Artigo - "Hércules-quasímodo"

No dia 2 de dezembro de 1902 – portanto há 120 anos – vinha a lume, na então capital da República, um dos maiores monumentos da literatura brasileira: "Os sertões (campanha de Canudos)", do jornalista, militar e engenheiro Euclides da Cunha, nascido em 20 de janeiro de 1866 e morto em 15 de agosto de 1909.

Reputo injustas e descabidas certas críticas que comumente são lançadas em desfavor da obra de Euclides da Cunha, mormente "Os sertões", o livro que o consagrou no mundo das letras e das ciências.

Ora, Euclides foi um homem do seu tempo, que escreveu com o olhar e com as tintas do seu tempo. Portanto, não há que se exigir, transcorrido mais de um século, que ele diga o que no momento presente nós entendemos como sendo o mais politicamente correto. Seria puro anacronismo. Os tempos são outros; os conceitos são outros; os referenciais, em todos os campos do conhecimento, também são outros.

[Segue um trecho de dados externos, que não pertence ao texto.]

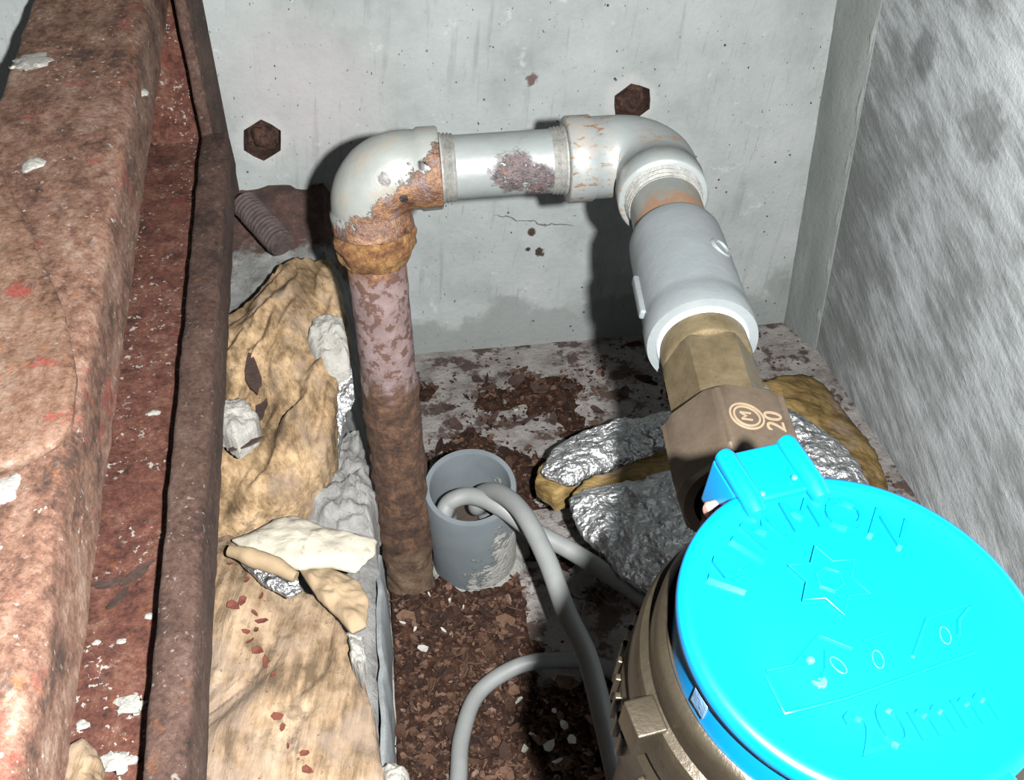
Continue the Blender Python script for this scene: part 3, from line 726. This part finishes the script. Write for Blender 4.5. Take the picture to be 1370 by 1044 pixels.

Euclides, ademais, foi um estilista. Estilista exímio e inimitável. Reconhecido pelo melhor da crítica ao longo de mais de 100 anos. Ele criou um estilo próprio e único, cujo traço mais significativo é o do emprego de antíteses e paradoxos, que, no caso específico d’"Os sertões", tem como marca maior o binômio "Hércules-Quasímodo", misto de valentia (Hércules) e deformidade (Quasímodo – uma referência ao monstrengo de Vítor Hugo).

Leiamos, a propósito, o próprio Euclides da Cunha. O trecho a seguir é  d'"Os sertões":

"O sertanejo é, antes de tudo, um forte. A sua aparência, entretanto, ao primeiro lance de vista, revela o contrário. É desgracioso, desengonçado, torto. Hércules-Quasímodo, reflete no aspecto a fealdade típica dos fracos. O andar sem firmeza, sem aprumo, quase gingante e sinuoso, aparenta a translação de membros desarticulados. Agrava-o a postura normalmente abatida, num manifestar de displicência que lhe dá um caráter de humildade deprimente. É o homem permanentemente fatigado. Entretanto, toda esta aparência de cansaço ilude. Nada é mais surpreendedor do que vê-la desaparecer de improviso. Naquela organização combalida operam-se, em segundos, transmutações completas. Basta o aparecimento de qualquer incidente exigindo-lhe o desencadear das energias adormecidas. O homem transfigura-se. Empertiga-se, estadeando novos relevos, novas linhas na estatura e no gesto; e a cabeça firma-se-lhe, alta, sobre os ombros possantes aclarada pelo olhar desassombrado e forte, e da figura vulgar do tabaréu canhestro reponta, inesperadamente, o aspecto dominador de um titã acobreado e potente, num desdobramento surpreendente de força e agilidade extraordinárias."

Trata-se, pois, de uma formulação de natureza poética e literária, que precisa ser lida e interpretada do ponto de vista poético e literário, e não como um tratado de antropologia, sociologia, ou coisa que o valha.

Antes de qualquer coisa, "Os sertões" é uma obra de literatura; e é como obra de literatura que ele precisa ser lido.

Acho de uma beleza invulgar a descrição que faz Euclides do sertanejo. Retomemos o texto anterior: À primeira vista, o sertanejo “parece” “desgracioso”, “desengonçado”, “torto”... “Entretanto” [atente-se para a conjunção adversativa], toda essa aparência ilude. Basta o aparecimento de qualquer incidente, e da "figura vulgar do tabaréu", "reponta" "o aspecto dominador de um titã".

Na poesia de Euclides, o sertanejo não só é admirado, como também cresce e se agiganta. A figura de linguagem por ele utilizada tem por objetivo precípuo realçar a força e a coragem dos habitantes do grande sertão.

Valho-me, a propósito, da palavra tarimbada de Gilberto Freyre, pinçada no prefácio à 1ª edição do livro "Diário de Uma Expedição", publicado trinta anos após a morte do escriba fluminense:

“Ninguém mais do que ele enalteceu tanto o sertão e o sertanejo. Em Euclides a tendência foi quase sempre para engrandecer e glorificar as figuras, as paisagens, os homens, as mulheres, as instituições com que se identifica o vaqueiro, o sertanejo, o próprio jagunço. Até mesmo o negro dos sertões – sobrevivência do quilombola colonial – sai engrandecido de suas páginas”.

Como bom artista que foi, Euclides se valeu dos recursos da palavra para enaltecer o sertão e sua gente, daí resultando um dos maiores monumentos da literatura brasileira de todos os tempos: "Os sertões (campanha de Canudos)".